これに対して、銀メダルを米国女子バレーボールにもたらした中国人の郎平監督に関する中国国内の受け止め方が興味深い。

朗平さんは一時「祖国への裏切り」と中国国内で批判も
 産経新聞によると「中国女子代表のエースとして五輪、世界選手権、W杯の優勝に導いた。中国監督を経て2005年に米国監督に就任した。『祖国への裏切り行為』と批判されたが、『外国に認められることは中国の名誉だ』との擁護論もあり、中国国内では論争を巻き起こした。米国が進撃するにつれ『米国の勝利も中国の勝利だ』とネットでの支持が広がった」と報じている。
 郎平監督の場合、民族意識が際立って強い中国から離れ、ライバルの米国のバレーボールチーム監督を引き受けただけでなく、1次リーグで母国中国チームとあたった際にも、プロに徹して中国を打ち負かすというすごさには敬服する。そのプロ根性が素晴らしい。

しかし中国の中でも、米国バレーボールチームが勝ち進むに従って、郎平さんの活躍を中国国民が誇りにするようになった、というのは、国境を越えてうれしい話だ。中国が大人の対応ができるようになった、ということでもあるからだ。

そこで、われわれが考えるべきことは、スポーツでの国際的な助っ人に限らず、経済でも政治の世界でも国際的に通用する、しかも競争力を持つ人材を作り出すと同時に、チャンスがあれば、そういった人たちをどんどん海外に送り出すこと、また個人のレベルで請われてライバルの国に行く場合でも、われわれはそれを誇りにすることが重要だ。
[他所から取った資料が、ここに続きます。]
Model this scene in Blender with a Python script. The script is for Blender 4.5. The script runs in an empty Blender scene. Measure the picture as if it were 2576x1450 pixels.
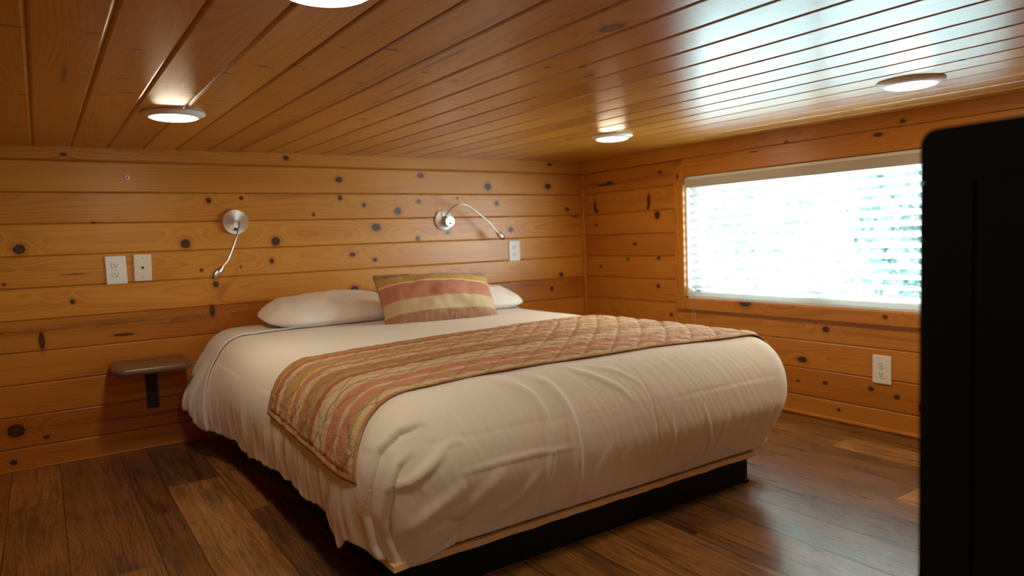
import bpy, bmesh, math, random
import numpy as np
from mathutils import Vector, Matrix, Euler
from mathutils.bvhtree import BVHTree

C = bpy.context.scene.collection
random.seed(7)
PI = math.pi

# ------------------------------------------------------------------ camera
FPX = 1749.94
cd = bpy.data.cameras.new('camera')
cd.sensor_width = 36.0
cd.lens = FPX / 2576 * 36.0
cd.clip_start = 0.02
cd.dof.use_dof = True
cd.dof.focus_distance = 1.9
cd.dof.aperture_fstop = 2.8
cam = bpy.data.objects.new('camera', cd)
C.objects.link(cam)
cam.matrix_world = (Matrix.Translation((-2.9005, -3.4391, 0.8721))
                    @ Matrix.Rotation(math.radians(-34.072), 4, 'Z')
                    @ Matrix.Rotation(math.radians(85.892), 4, 'X')
                    @ Matrix.Rotation(math.radians(-2.102), 4, 'Z'))
bpy.context.scene.camera = cam

# ------------------------------------------------------------------ view / world / light levels
vs = bpy.context.scene.view_settings
vs.view_transform = 'Standard'
vs.look = 'None'
vs.gamma = 1.0
vs.use_curve_mapping = False
vs.exposure = 0.34
LAMP = 68.0
LAMP_COL = (1.0, 0.86, 0.62)
SKY = 30.0
SKY_COL = (0.66, 0.90, 1.0)
bpy.context.scene.cycles.max_bounces = 8
bpy.context.scene.cycles.diffuse_bounces = 5
bpy.context.scene.cycles.adaptive_threshold = 0.02
bpy.context.scene.cycles.sample_clamp_indirect = 6.0

w = bpy.data.worlds.new('world')
bpy.context.scene.world = w
w.use_nodes = True
bg = w.node_tree.nodes['Background']
bg.inputs[0].default_value = (*SKY_COL, 1)
bg.inputs[1].default_value = SKY

pl = bpy.data.lights.new('window_portal', 'AREA')
pl.shape = 'RECTANGLE'
pl.size = 1.5
pl.size_y = 0.66
pl.cycles.is_portal = True
po = bpy.data.objects.new('window_portal', pl)
C.objects.link(po)
po.location = (0.115, -1.60, 0.84)
po.rotation_euler = Matrix(((0, 0, 1), (1, 0, 0), (0, 1, 0))).to_euler()   # local -Z looks towards -X

# ------------------------------------------------------------------ helpers
def vnoise(x, y, seed=0):
    x = np.asarray(x, float); y = np.asarray(y, float)
    xi = np.floor(x).astype(np.int64); yi = np.floor(y).astype(np.int64)
    fx = x - xi; fy = y - yi
    fx = fx * fx * (3 - 2 * fx); fy = fy * fy * (3 - 2 * fy)
    def h(a, b):
        n = (a * 374761393 + b * 668265263 + seed * 1442695041) & 0x7fffffff
        n = ((n ^ (n >> 13)) * 1274126177) & 0x7fffffff
        n = (n ^ (n >> 16)) & 0xffff
        return n / 65535.0 * 2 - 1
    return ((h(xi, yi) * (1 - fx) + h(xi + 1, yi) * fx) * (1 - fy)
            + (h(xi, yi + 1) * (1 - fx) + h(xi + 1, yi + 1) * fx) * fy)

def sstep(a, b, x):
    t = np.clip((x - a) / (b - a), 0, 1)
    return t * t * (3 - 2 * t)

def np_mesh(name, V, F, smooth=False):
    """V (n,3) array, F (m,4) quads"""
    me = bpy.data.meshes.new(name)
    V = np.ascontiguousarray(V, dtype=np.float32); F = np.ascontiguousarray(F, dtype=np.int32)
    me.vertices.add(len(V)); me.vertices.foreach_set('co', V.ravel())
    k = F.shape[1]
    me.loops.add(F.size); me.loops.foreach_set('vertex_index', F.ravel())
    me.polygons.add(len(F))
    me.polygons.foreach_set('loop_start', np.arange(0, F.size, k, dtype=np.int32))
    me.polygons.foreach_set('use_smooth', np.full(len(F), smooth, dtype=bool))
    me.update(calc_edges=True)
    return me

def grid_faces(nu, nv, closed=False):
    a = np.arange(nu if closed else nu - 1); b = np.arange(nv - 1)
    A, B = np.meshgrid(a, b, indexing='ij')
    A2 = (A + 1) % nu
    return np.stack([A * nv + B, A2 * nv + B, A2 * nv + B + 1, A * nv + B + 1], -1).reshape(-1, 4)

def obj(name, me, m=None, parent=None, smooth=None, loc=None, rot=None):
    if isinstance(me, bmesh.types.BMesh):
        b = me; me = bpy.data.meshes.new(name); b.normal_update(); b.to_mesh(me); b.free()
    o = bpy.data.objects.new(name, me)
    C.objects.link(o)
    if m: me.materials.append(m)
    if smooth is not None:
        for p in me.polygons: p.use_smooth = smooth
    if parent: o.parent = parent
    if loc is not None: o.location = loc
    if rot is not None: o.rotation_euler = rot
    return o

def tag(o, label=None, cat=None, group=None, kind=None):
    if label: o['label'] = label
    if cat: o['category'] = cat
    if group: o['group'] = group
    if kind: o['kind'] = kind
    return o

def empty(name, loc=(0, 0, 0), rot=(0, 0, 0)):
    o = bpy.data.objects.new(name, None); C.objects.link(o)
    o.location = loc; o.rotation_euler = rot; o.empty_display_size = 0.05
    return o

def struct(o):
    o['kind'] = 'structure'; return o

def bx(bm, lo, hi, bevel=0.0, seg=2):
    x0, y0, z0 = lo; x1, y1, z1 = hi
    r = bmesh.ops.create_cube(bm, size=1.0)
    vs_ = r['verts']
    bmesh.ops.scale(bm, vec=(abs(x1 - x0), abs(y1 - y0), abs(z1 - z0)), verts=vs_)
    bmesh.ops.translate(bm, vec=((x0 + x1) / 2, (y0 + y1) / 2, (z0 + z1) / 2), verts=vs_)
    if bevel > 0:
        es = list({e for v in vs_ for e in v.link_edges})
        bmesh.ops.bevel(bm, geom=es, offset=bevel, segments=seg, affect='EDGES', profile=0.5)
    return bm

def box(lo, hi, bevel=0.0, seg=2):
    return bx(bmesh.new(), lo, hi, bevel, seg)

def lathe(prof, n=48, M=None):
    """profile [(r,z)] around Z"""
    bm = bmesh.new(); rings = []
    for r, z in prof:
        if r < 1e-6:
            rings.append([bm.verts.new((0, 0, z))])
        else:
            rings.append([bm.verts.new((r * math.cos(2 * PI * i / n), r * math.sin(2 * PI * i / n), z)) for i in range(n)])
    for A, B in zip(rings, rings[1:]):
        for i in range(n):
            j = (i + 1) % n
            if len(A) == 1 and len(B) == 1: continue
            if len(A) == 1: bm.faces.new((A[0], B[j], B[i]))
            elif len(B) == 1: bm.faces.new((A[i], A[j], B[0]))
            else: bm.faces.new((A[i], A[j], B[j], B[i]))
    bmesh.ops.recalc_face_normals(bm, faces=bm.faces)
    if M: bmesh.ops.transform(bm, matrix=M, verts=bm.verts)
    return bm

def tube(pts, rad, n=10, sub=6):
    """catmull-rom tube; rad is a number or a list, one per control point"""
    P = [Vector(p) for p in pts]
    if not isinstance(rad, (list, tuple)): rad = [rad] * len(P)
    Q = []; R = []
    for i in range(len(P) - 1):
        p0 = P[max(i - 1, 0)]; p1 = P[i]; p2 = P[i + 1]; p3 = P[min(i + 2, len(P) - 1)]
        for k in range(sub):
            t = k / sub
            Q.append(0.5 * ((2 * p1) + (p2 - p0) * t + (2 * p0 - 5 * p1 + 4 * p2 - p3) * t * t + (3 * p1 - p0 - 3 * p2 + p3) * t ** 3))
            R.append(rad[i] * (1 - t) + rad[i + 1] * t)
    Q.append(P[-1]); R.append(rad[-1])
    bm = bmesh.new(); rings = []
    up = Vector((0, 0, 1)); T0 = (Q[1] - Q[0]).normalized()
    if abs(T0.dot(up)) > 0.95: up = Vector((1, 0, 0))
    N = T0.cross(up).normalized()
    for i, q in enumerate(Q):
        T = (Q[min(i + 1, len(Q) - 1)] - Q[max(i - 1, 0)]).normalized()
        N = (N - T * N.dot(T)).normalized(); B = T.cross(N)
        rings.append([bm.verts.new(q + (N * math.cos(2 * PI * k / n) + B * math.sin(2 * PI * k / n)) * R[i]) for k in range(n)])
    for A, B_ in zip(rings, rings[1:]):
        for k in range(n):
            bm.faces.new((A[k], A[(k + 1) % n], B_[(k + 1) % n], B_[k]))
    bm.faces.new(rings[0][::-1]); bm.faces.new(rings[-1])
    bmesh.ops.recalc_face_normals(bm, faces=bm.faces)
    return bm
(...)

ベトナムのインフレ対策支援で長期派遣の日限マンもがんばれ
 つい最近、日本銀行が、ベトナム政府からの要請に応えて急激なインフレを抑えるための金融政策支援で幹部を送りだすことになった、という話を聞いて、思わず「がんばれ」と声をかけたくなった。急成長してきたベトナムはいま、その反動でインフレ、通貨安に苦しんでいる。マクロ政策面で十分な政策ノウハウを持ち合わせていない、というのであれば、日銀は「スポーツに国境なし」と同じ発想で、金融政策に関しても国境などない、世界の成長センターのアジアで政策対応に苦しむ国があるならば国際的助っ人で応援する、と送り出せばいい。
 実は、この人材の送り出しで、日本は考えねばならないことがある。すぐれた人材を出すのは当然だが、問題は、ネアカで、フットワークがよく、語学力もそこそこあって、すぐに現地に溶け込んで現地化が可能な人材がポイントだ。
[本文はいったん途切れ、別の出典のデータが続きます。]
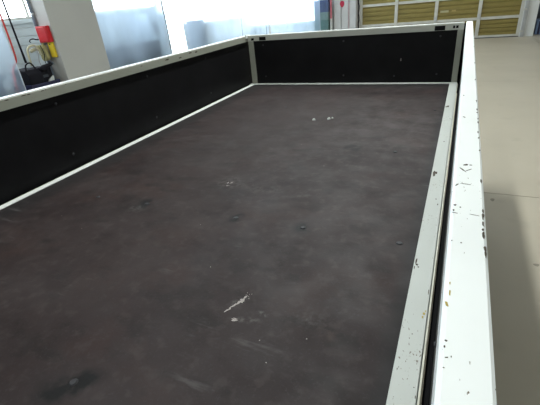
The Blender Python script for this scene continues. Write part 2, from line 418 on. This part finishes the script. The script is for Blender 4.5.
# irregular flakes shared by all paint chips
def flake(n, seed, th=.0006):
    r = random.Random(seed); bm = bmesh.new(); k = 9
    ring = [((.55 + .45 * r.random()) * math.cos(2*math.pi*i/k), (.55 + .45 * r.random()) * math.sin(2*math.pi*i/k)) for i in range(k)]
    A = [bm.verts.new((a, b, 0)) for a, b in ring]; T = [bm.verts.new((a * .93, b * .93, 1)) for a, b in ring]
    bm.faces.new(T)
    for i in range(k): bm.faces.new((A[i], A[(i+1) % k], T[(i+1) % k], T[i]))
    bmesh.ops.recalc_face_normals(bm, faces=bm.faces[:])
    me = bpy.data.meshes.new(n); bm.to_mesh(me); bm.free(); return me
flakes = {}
for mn in ('chip', 'rust', 'rub', 'lip'):
    flakes[mn] = []
    for k in range(4):
        me = flake('flake_' + mn, k + 11); me.materials.append(M[mn]); flakes[mn].append(me)
def chip(parent, loc, rx, ry, m='chip', rz=0., rot=None, name='paint_chip'):
    o = bpy.data.objects.new(name, random.choice(flakes[m])); C.objects.link(o); o.parent = parent
    o.location = loc; o.scale = (rx, ry, .0004)
    o.rotation_euler = rot if rot else (0, 0, rz); return o

def side_gate(s):
    xi, xo = (1.711, 1.752) if s > 0 else (-.048, -.092)
    y1 = .125 if s > 0 else .115
    f = (lambda a: xi + s * a) if True else None
    xo_ = abs(xo - xi)
    bm = bmesh.new()
    def bx(a0, a1, y0, y1_, z0, z1):
        p, q = sorted((xi + s * a0, xi + s * a1)); box(bm, p, q, y0, y1_, z0, z1)
    prof = [(0, ZT - .0465), (0, ZT - .004), (.004, ZT), (xo_ - .003, ZT), (xo_, ZT - .003), (xo_, ZT - .0465)]
    prism(bm, [(xi + s * a, z) for a, z in prof], 'y', Y0 - .05, y1)
    gate = obj('side_gate', bm, 'gate' if s > 0 else 'frame', bed)  # left gate takes the enamel with shade painted in
    def part(name, m, a0, a1, y0, y1_, z0, z1, bev=0):
        p, q = sorted((xi + s * a0, xi + s * a1)); return B(name, m, gate, p, q, y0, y1_, z0, z1, bevel=bev)
    if s < 0: part('lit_top_edge', 'gate', .003, xo_ - .003, Y0 - .05, y1, ZT - .0005, ZT + .0020)  # white strip paints the window-lit top edge
    part('gap_shade_strip', 'slot', .0005 if s > 0 else -.0115, .012, Y0 - .02, y1 - .03, ZB + .05, ZB + .07)  # black strip added to paint the shade in the gap beside the rail
    part('panel', 'panel', .012, .024, Y0 - .04, y1, ZB + .02, ZT - .0465)
    part('end_post', 'frame', .024, xo_ - .002, y1 - .03, y1, ZB, ZT - .0465, .003)
    part('end_post', 'frame', .002, xo_ - .002, Y0 - .05, Y0 - .02, ZB, ZT - .0465, .003)
    part('outer_skin', 'gate', .024, xo_ - .006, Y0 - .02, y1 - .03, ZB, ZT - .0465)
    for k in range(3): part('outer_rib', 'gate', xo_ - .006, xo_ + .002, Y0 - .02, y1 - .03, ZB + .03 + k * .14, ZB + .075 + k * .14, .004)
    part('bottom_rail', 'frame', .020, xo_ - .002, Y0 - .02, y1 - .03, ZB - .03, ZB, .003)
    for k in range(6):
        yy = -1.98 + .67 * (k - 2)
        if yy < Y0 + .1 or yy > .05: continue
        for z in (.922, 1.183): rivet(gate, (xi + s * .012, yy, z), (0, -s * math.pi / 2, 0))
    for yy in (-.9, -1.9, -2.9):           # hinges below the deck edge
        part('hinge', 'frame', .006, .030, yy - .05, yy + .05, ZB - .05, ZB + .004, .003)
    return gate
gate_r = side_gate(1); gate_l = side_gate(-1)
tag_part = gate_r; gate_r['label'] = 'right side gate with worn white top edge'; gate_l['label'] = 'left side gate with black inner panel'
B('gate_latch', 'gate', gate_l, -.052, -.040, .012, .045, ZT - .02, ZT + .010, bevel=.003)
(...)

小生がかつてある企業の国際合弁プロジェクトで現地取材に行った際、その現場の日本人の大半は現地化対応ができておらず、しかも幹部は東京本社の方ばかりを向いていた。合弁プロジェクトなのだから、合弁先の国の人たちと、それこそ一心同体になるつもりで連携すべきなのに、コミュニケーション能力も十分でなかった。プロジェクトは戦争に巻き込まれ結果的にご破算になってしまったが、それ以前に、日本の側に、さまざまな課題があるな、という印象だった。
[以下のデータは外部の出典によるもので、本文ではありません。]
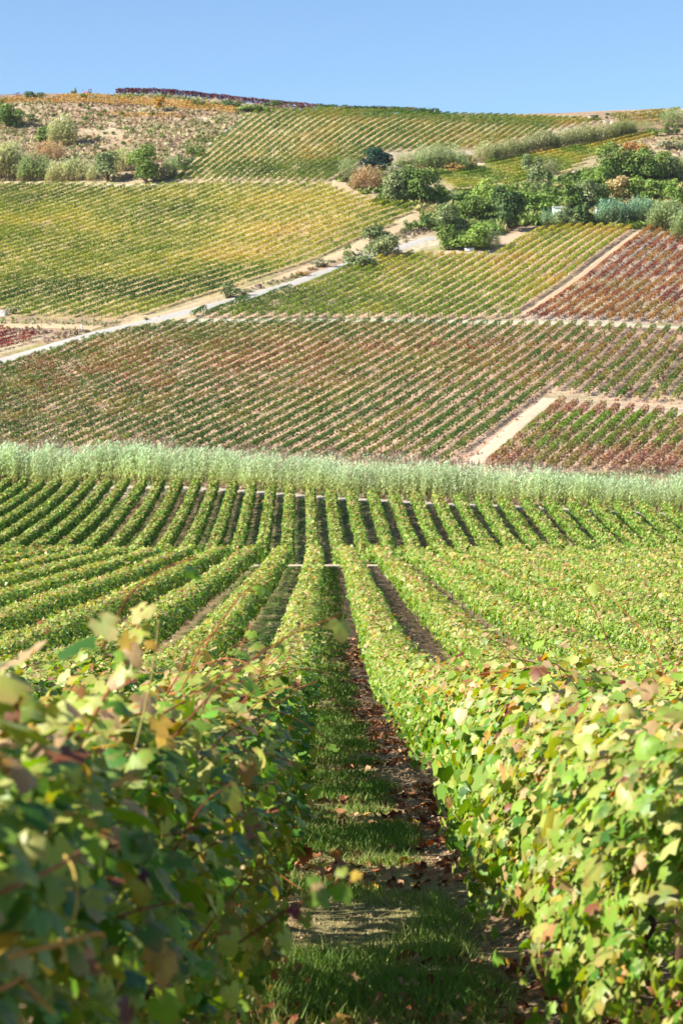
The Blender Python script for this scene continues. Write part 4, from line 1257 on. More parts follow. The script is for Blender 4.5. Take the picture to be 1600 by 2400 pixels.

人を動かし組織を動かす面では東芝の西田社長も卓抜した力
 今回の北京オリンピックでの国際的な助っ人の人たちは、たぶん、当初はシンクロやバレーボールの技術面での凄みで、一種のコワモテで対応していたのだろが、そのうち心に通い合うものが出てきて一心同体になったからこそ、修羅場のところで選手と指導者が大きな力を発揮できたのだ、と思う。
 人を動かす、組織を動かす、というのは実に難しい。ましてや外国で、それも異文化の発想をする所で優れてリーダーシップを発揮するのは大変なことだが、それを実践している人たちに出会うと、小生も元気が出る。 その点で最近、チャンスがあってお会いした東芝の西田厚聰社長のお話を聞いていても素晴らしい。東芝のイラン現地法人採用の身でありながら、力を発揮され、東芝本社の社長に上りつめられた西田さんだが、タフなイラン人が多いイランでの経験がベースになって、人動かし組織を動かす術を体得されたのだろう。卓抜した力を持っておられる。

コミュニケーション能力に戦略性が加われば、日本のみならず外国でもどこでも活躍ができる。今回の北京オリンピックでの国際的な助っ人の人たちもまさにそれを実行したのだろう。